A potentially big change may occur in the next few years to the OREA standard forms. It pertains to the so-called rule contained in such forms requiring sellers and landlords to pay the commission of a buyer’s or tenant’s co-operating broker. Two class action lawsuits within the residential real estate purchase and sale context have been filed in federal court (on the heels of a similar case in the US).

Both class-action lawsuits relate to alleged occurrences in the industry where the sellers who do not offer the standard commission rate to co-operating brokerages are potentially depriving their property from gaining full exposure in the market to prospective sellers, as the lower commission rate effectively causes brokerages to ‘steer’ buyers away from such properties, and guide buyers towards those properties offering standard or better commission rates. This allegedly effectively coerces sellers into offering the standard co-operating commission rate. There is a growing view that the buyer broker commission should not be required to be taken out of the seller’s sale proceeds, and that buyer should instead pay the broker commission to its own broker.

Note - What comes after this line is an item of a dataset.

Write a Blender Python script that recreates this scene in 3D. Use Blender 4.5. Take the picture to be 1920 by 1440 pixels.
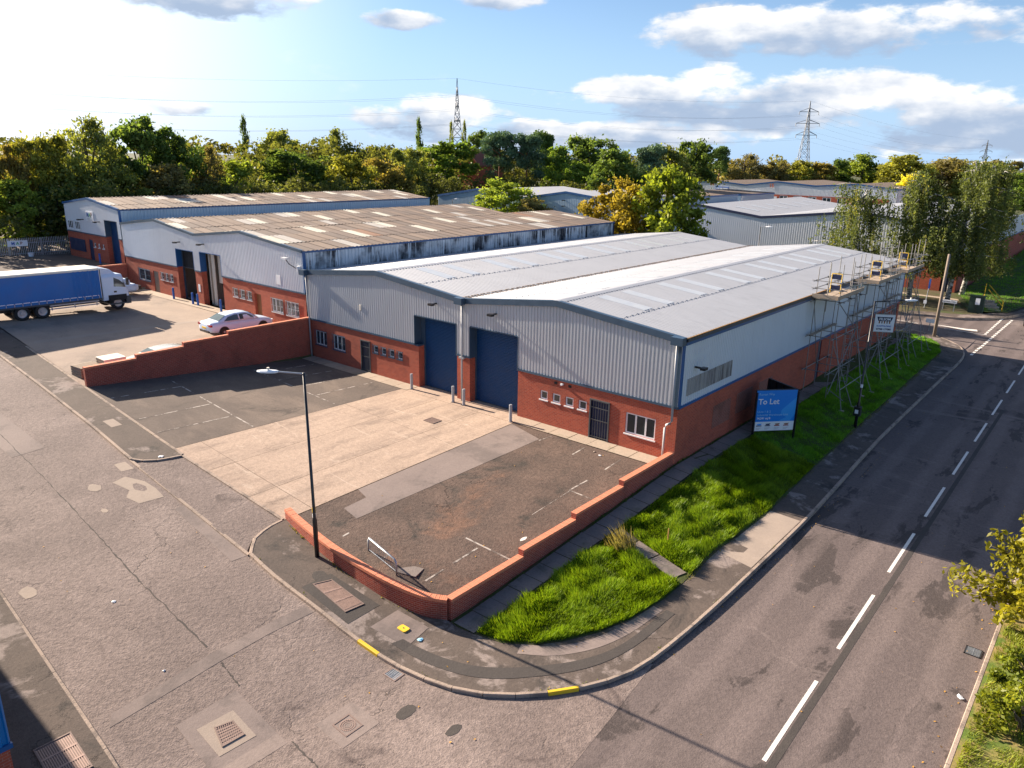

It remains to be seen what impact, if any, the Court’s decision(s) in such class-action lawsuits may have in the commercial leasing context and on the structure of commissions for tenant’s cooperating brokers in OREA Form 525.

by Kari Kim-Gallately

A Cautionary Note

The foregoing provides only an overview and does not constitute legal advice. Readers are cautioned against making any decisions based on this material alone. Rather, specific legal advice should be obtained.